When she was in her late forties, Jansson, most famous for her delightful Moomin stories, ‘raced to build a cabin on an almost barren outcrop of rock in the Gulf of Finland’, on an island named Klovharun, located at the edge of the Pellinge archipelago. For the next ‘twenty-six summers’, Jansson and her life partner, Pietilä, ‘retreated there to live, paint and write, energised by the solitude and shifting seascapes.’ They remained there until their mid-seventies, eventually relinquishing their beloved cabin in 1991. Notes From an Island, which came out in its original Swedish in 1996, is ‘both a memoir and homage to the island the two women loved intensely.’
The short introductory publisher’s note states the differences between Jansson’s previous summer home, which she shared with her mother and brother on the ‘leafy and welcoming’ island of Bredskär, and the ‘stark’ Klovharun, ‘the preserve of warring gulls and terns’. The note goes on to praise this ‘moving homage to a tiny, rugged island and to a profound and enduring relationship.’
Jansson begins by writing about Bredskär, where, she says: ‘We had everything, albeit in miniature – a little forest with a woodland path, a little beach with a safe place for the boat, even a little marsh with some tufts of cotton grass.’ She goes on to tell us that Klovharun is between just 6- and 7,000 square metres; it is ‘shaped like an atoll’, divided by a lagoon in its middle. Both Jansson and Pietilä ‘relished the storms that would lash the granite rocks, marooning them for days.’
One of my favourite things about Jansson’s work – and there are many! – is the way in which she captures the natural world. Notes From an Island begins: ‘I love rock – sheer cliffs that drop straight into the ocean, unscalable mountain peaks, pebbles in my pocket. I love prising stones out of the ground, heaving them aside and letting the biggest ones roll down the granite slope into the water! As they rumble away, they leave behind an acrid whiff of sulphur.’ She writes with such care, especially regarding colour, texture, and scents: ‘On some of the blasted surfaces’, she tells us, when their cabin is being constructed, ‘the rock has an unusual colour, like oxblood or Pompeiian red, a hard colour to capture. Also the rainwater in the little hollows at the bottom of the pit is red or cadmium yellow.’ Later, she writes of quite a spectacle, when the sea ice breaks up before her eyes: ‘When we woke up, the whole ocean was full of broken ice. Unbelievable tabernacles floated by, driven by a mild south-west breeze, statuesque, glittering, as big as trolleys, cathedrals, primeval caverns, everything imaginable! And they changed colour whenever they felt like it – ice blue, green and, in the evenings, orange. Early in the morning they would be pink.’

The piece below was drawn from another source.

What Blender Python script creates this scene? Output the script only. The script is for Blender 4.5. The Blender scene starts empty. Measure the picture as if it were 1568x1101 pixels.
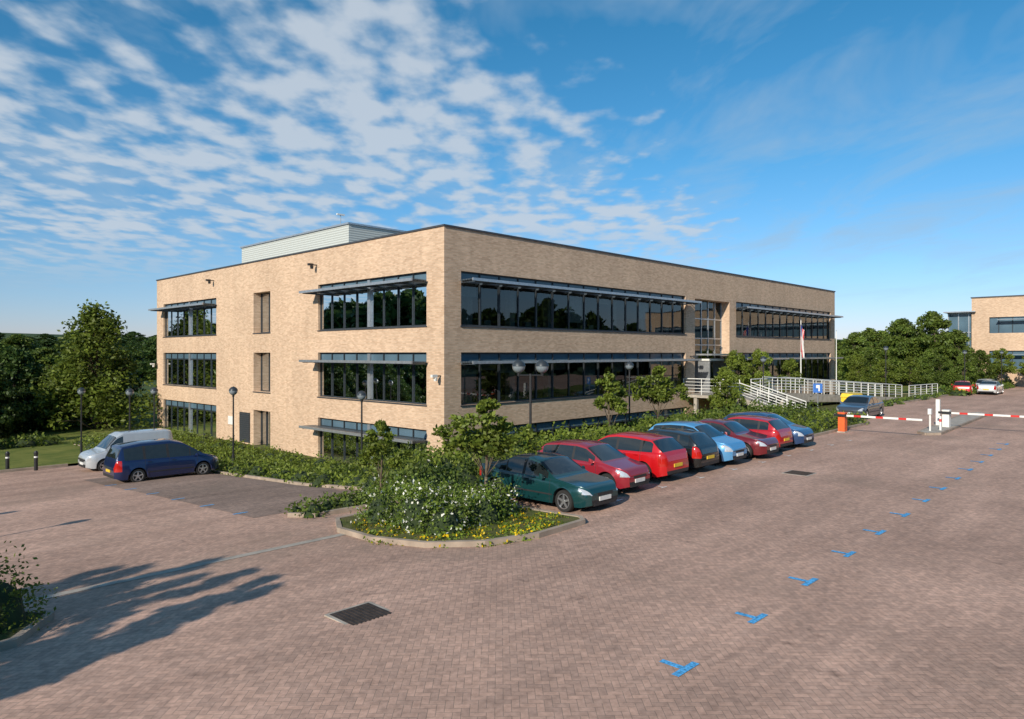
import bpy, math, random, bmesh
import numpy as np
from mathutils import Vector, Matrix
from mathutils.geometry import delaunay_2d_cdt
random.seed(7); RNG=np.random.default_rng(7)
scene=bpy.context.scene
scene.view_settings.view_transform='Standard'
scene.view_settings.look='None'
scene.view_settings.exposure=0
COL=scene.collection

# ------------------------------------------------------------------ terrain
def sm(a,b,x):
    t=np.clip((x-a)/(b-a),0,1); return t*t*(3-2*t)
def hgt(x,y):
    x=np.asarray(x,float); y=np.asarray(y,float)
    SL=np.interp(y,[-60,-18,-11.3,0,7,14,25,40,60],[0,0,.3,.9,1.35,1.7,2.15,2.4,2.6])
    A=np.interp(x,[16,32],[2.2,.25])
    SR=A*np.interp(y,[-9.9,-6.5,-1,0],[0,.18,1,1])
    B=1-sm(-10,-3,x)
    near=-(B*SL+(1-B)*SR)
    r=np.hypot(x,y)
    far=np.interp(r,[100,160,300,700,1500,3000,6000],[0,-3,-8,-2,26,52,60])
    far=far+sm(400,1500,r)*9*(np.sin(x*.0031+1.3)+np.sin(y*.0043+x*.0012))
    k=sm(90,170,r)
    return near*(1-k)+far*k
def hz(x,y): return float(hgt(x,y))

# ------------------------------------------------------------------ materials
def nt(name):
    m=bpy.data.materials.new(name); m.use_nodes=True
    t=m.node_tree; t.nodes.clear()
    o=t.nodes.new('ShaderNodeOutputMaterial'); return m,t,o
def N(t,typ,**k):
    n=t.nodes.new(typ)
    for a,b in k.items(): setattr(n,a,b)
    return n
def L(t,a,b): t.links.new(a,b)
def simple(name,col,rough=.6,metal=0,var=.12,scale=6,coat=0,bump=0):
    m,t,o=nt(name)
    p=N(t,'ShaderNodeBsdfPrincipled'); p.inputs['Roughness'].default_value=rough; p.inputs['Metallic'].default_value=metal
    if coat: p.inputs['Coat Weight'].default_value=coat; p.inputs['Coat Roughness'].default_value=.04
    tc=N(t,'ShaderNodeTexCoord'); ns=N(t,'ShaderNodeTexNoise'); ns.inputs['Scale'].default_value=scale; ns.inputs['Detail'].default_value=4
    L(t,tc.outputs['Object'],ns.inputs['Vector'])
    r=N(t,'ShaderNodeMapRange'); r.inputs[1].default_value=.3; r.inputs[2].default_value=.7; r.inputs[3].default_value=1-var; r.inputs[4].default_value=1+var
    L(t,ns.outputs['Fac'],r.inputs[0])
    mx=N(t,'ShaderNodeMix',data_type='RGBA',blend_type='MULTIPLY'); mx.inputs[0].default_value=1
    mx.inputs[6].default_value=(*col,1); L(t,r.outputs[0],mx.inputs[7]); L(t,mx.outputs[2],p.inputs['Base Color'])
    if bump:
        b=N(t,'ShaderNodeBump'); b.inputs['Strength'].default_value=bump; L(t,ns.outputs['Fac'],b.inputs['Height']); L(t,b.outputs[0],p.inputs['Normal'])
    L(t,p.outputs[0],o.inputs[0]); return m

def mat_brick():
    m,t,o=nt('buff_brick')
    tc=N(t,'ShaderNodeTexCoord'); s=N(t,'ShaderNodeSeparateXYZ'); L(t,tc.outputs['Object'],s.inputs[0])
    ad=N(t,'ShaderNodeMath',operation='ADD'); L(t,s.outputs[0],ad.inputs[0]); L(t,s.outputs[1],ad.inputs[1])
    c=N(t,'ShaderNodeCombineXYZ'); L(t,ad.outputs[0],c.inputs[0]); L(t,s.outputs[2],c.inputs[1])
    b=N(t,'ShaderNodeTexBrick'); b.inputs['Scale'].default_value=1; b.inputs['Brick Width'].default_value=.235; b.inputs['Row Height'].default_value=.08
    b.inputs['Mortar Size'].default_value=.009; b.inputs['Mortar Smooth'].default_value=.3; b.inputs['Bias'].default_value=-.2
    b.inputs['Color1'].default_value=(.66,.47,.325,1); b.inputs['Color2'].default_value=(.48,.315,.205,1); b.inputs['Mortar'].default_value=(.52,.42,.32,1)
    L(t,c.outputs[0],b.inputs['Vector'])
    def nz(sc,lo,hi,det,vec):
        ns=N(t,'ShaderNodeTexNoise'); ns.inputs['Scale'].default_value=sc; ns.inputs['Detail'].default_value=det; L(t,vec,ns.inputs['Vector'])
        r=N(t,'ShaderNodeMapRange'); r.inputs[1].default_value=.3; r.inputs[2].default_value=.7; r.inputs[3].default_value=lo; r.inputs[4].default_value=hi; L(t,ns.outputs['Fac'],r.inputs[0]); return r.outputs[0]
    mp=N(t,'ShaderNodeMapping'); mp.inputs['Scale'].default_value=(1.2,6,1); L(t,c.outputs[0],mp.inputs[0])
    mp3=N(t,'ShaderNodeMapping'); mp3.inputs['Scale'].default_value=(1.5,.15,1); L(t,c.outputs[0],mp3.inputs[0])
    a1=nz(.3,.92,1.06,4,tc.outputs['Object']); a2=nz(1.3,.92,1.08,4,mp.outputs[0]); a3=nz(1.,.93,1.04,4,mp3.outputs[0])
    mm=N(t,'ShaderNodeMath',operation='MULTIPLY'); L(t,a1,mm.inputs[0]); L(t,a2,mm.inputs[1])
    m3=N(t,'ShaderNodeMath',operation='MULTIPLY'); L(t,mm.outputs[0],m3.inputs[0]); L(t,a3,m3.inputs[1])
    mx=N(t,'ShaderNodeMix',data_type='RGBA',blend_type='MULTIPLY'); mx.inputs[0].default_value=1; L(t,b.outputs['Color'],mx.inputs[6]); L(t,m3.outputs[0],mx.inputs[7])
    p=N(t,'ShaderNodeBsdfPrincipled'); p.inputs['Roughness'].default_value=.85; p.inputs['Specular IOR Level'].default_value=.2
    L(t,mx.outputs[2],p.inputs['Base Color'])
    bp=N(t,'ShaderNodeBump'); bp.inputs['Strength'].default_value=.25; bp.inputs['Distance'].default_value=.01; bp.invert=True; L(t,b.outputs['Fac'],bp.inputs['Height']); L(t,bp.outputs[0],p.inputs['Normal'])
    L(t,p.outputs[0],o.inputs[0]); return m

def mat_paving(name,c1,c2,mort,dirt=.35,rot=45,w=.1):
    """herringbone block paving"""
    m,t,o=nt(name)
    def M(op,a,b=None,c=None,clamp=False):
        n=N(t,'ShaderNodeMath',operation=op); n.use_clamp=clamp
        for i,x in enumerate((a,b,c)):
            if x is None: continue
            if isinstance(x,(int,float)): n.inputs[i].default_value=x
            else: L(t,x,n.inputs[i])
        return n.outputs[0]
    tc=N(t,'ShaderNodeTexCoord'); mp=N(t,'ShaderNodeMapping'); mp.inputs['Rotation'].default_value=(0,0,math.radians(rot)); mp.inputs['Scale'].default_value=(1/w,1/w,1/w); L(t,tc.outputs['Object'],mp.inputs[0])
    s=N(t,'ShaderNodeSeparateXYZ'); L(t,mp.outputs[0],s.inputs[0]); x,y=s.outputs[0],s.outputs[1]
    i=M('FLOOR',x); j=M('FLOOR',y); fx=M('FRACT',x); fy=M('FRACT',y); k=M('FLOORED_MODULO',M('SUBTRACT',i,j),4.)
    e=[M('COMPARE',k,float(q),.4) for q in range(4)]
    mw=.08
    def edge(d,ek): return M('MULTIPLY',M('SUBTRACT',1.,M('DIVIDE',d,mw),clamp=True),M('SUBTRACT',1.,ek))
    mo=M('MAXIMUM',M('MAXIMUM',edge(fx,e[1]),edge(M('SUBTRACT',1.,fx),e[0])),M('MAXIMUM',edge(fy,e[2]),edge(M('SUBTRACT',1.,fy),e[3])))
    cv=N(t,'ShaderNodeCombineXYZ'); L(t,M('SUBTRACT',i,e[1]),cv.inputs[0]); L(t,M('SUBTRACT',j,e[2]),cv.inputs[1]); L(t,M('GREATER_THAN',k,1.5),cv.inputs[2])
    wn=N(t,'ShaderNodeTexWhiteNoise',noise_dimensions='3D'); L(t,cv.outputs[0],wn.inputs['Vector'])
    cm=N(t,'ShaderNodeMix',data_type='RGBA'); L(t,wn.outputs['Value'],cm.inputs[0]); cm.inputs[6].default_value=(*c1,1); cm.inputs[7].default_value=(*c2,1)
    cm2=N(t,'ShaderNodeMix',data_type='RGBA'); L(t,M('MULTIPLY',mo,.8),cm2.inputs[0]); L(t,cm.outputs[2],cm2.inputs[6]); cm2.inputs[7].default_value=(*mort,1)
    def noise(sc,lo,hi,det=5,vec=None,a=.34,b=.66):
        ns=N(t,'ShaderNodeTexNoise'); ns.inputs['Scale'].default_value=sc; ns.inputs['Detail'].default_value=det; ns.inputs['Roughness'].default_value=.62
        L(t,vec if vec else tc.outputs['Object'],ns.inputs['Vector'])
        r=N(t,'ShaderNodeMapRange'); r.inputs[1].default_value=a; r.inputs[2].default_value=b; r.inputs[3].default_value=lo; r.inputs[4].default_value=hi; L(t,ns.outputs['Fac'],r.inputs[0]); return r.outputs[0]
    mp2=N(t,'ShaderNodeMapping'); mp2.inputs['Scale'].default_value=(.3,1.6,1); L(t,tc.outputs['Object'],mp2.inputs[0])
    m2=M('MULTIPLY',M('MULTIPLY',noise(.13,1-dirt,1+dirt*.45,4),noise(.55,.84,1.1,4,vec=mp2.outputs[0])),noise(9,.84,1.13,2))
    m2=M('MULTIPLY',m2,noise(1.7,.62,1.,4,None,.26,.36))
    mx=N(t,'ShaderNodeMix',data_type='RGBA',blend_type='MULTIPLY'); mx.inputs[0].default_value=1; L(t,cm2.outputs[2],mx.inputs[6]); L(t,m2,mx.inputs[7])
    st=N(t,'ShaderNodeMix',data_type='RGBA'); L(t,noise(.21,0.,.5,5,None,.54,.72),st.inputs[0]); L(t,mx.outputs[2],st.inputs[6]); st.inputs[7].default_value=(c2[0]*.55,c2[1]*.62,c2[2]*.6,1)
    p=N(t,'ShaderNodeBsdfPrincipled'); p.inputs['Roughness'].default_value=.85; p.inputs['Specular IOR Level'].default_value=.2; L(t,st.outputs[2],p.inputs['Base Color'])
    bp=N(t,'ShaderNodeBump'); bp.inputs['Strength'].default_value=.35; bp.inputs['Distance'].default_value=.008; bp.invert=True; L(t,mo,bp.inputs['Height']); L(t,bp.outputs[0],p.inputs['Normal'])
    L(t,p.outputs[0],o.inputs[0]); return m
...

Jansson’s notes are occasionally quite matter-of-fact, but I still found that they expressed a great deal; for instance: ‘Tooti is building shelves in the cellar. / It’s starting to get cold.’ She captures comedic scenes, particularly with regard to sailor and general handyman, Brunström, and his escapades. She writes of the time when he found ‘a huge ship’s mast, pitch-black, and with all the fittings still in place’. Brunström was determined to use this in the construction of the cabin, and had real trouble towing it ashore, almost destroying his boat in the process. There are moments of childish delight, too. On visiting one March, Jansson writes: ‘We were exhilarated by change and expectation and ran headlong here and there in the snow and threw snowballs at the navigation marker. Tooti made a toboggan out of thin strips of wood, and we rode it again and again from the top of the island far out across the ice.’
Thomas Teal’s translation is truly excellent, and he captures so much of Jansson’s glee, as well as the often amusing brevity from Brunström’s log. On the 14th of October 1964, for instance, he writes: ‘Jansson shot an eider by mistake this morning and the ladies boiled it for three hours but it made a lousy dinner.’ Teal evokes Jansson’s artistry, and her keen eye for noticing: ‘Sometimes we build things to be solid and lasting, and sometimes to be beautiful, sometimes both.’
Notes From an Island comes together wonderfully. The matter-of-fact entries of Brunström contrast wonderfully with Jansson’s beautiful eye for detail. Both are complemented by Pietilä’s full-page artwork, which makes masterful use of light and shadow using only brown tones. I loved the collaborative approach taken here; it is something I see quite rarely when reading, and I really appreciated the level of detail which it brought to the book. At just 94 pages, this is one to really linger over. Notes From an Island is entrancing; it is a glorious celebration of nature, of solitude, of collaboration, of love.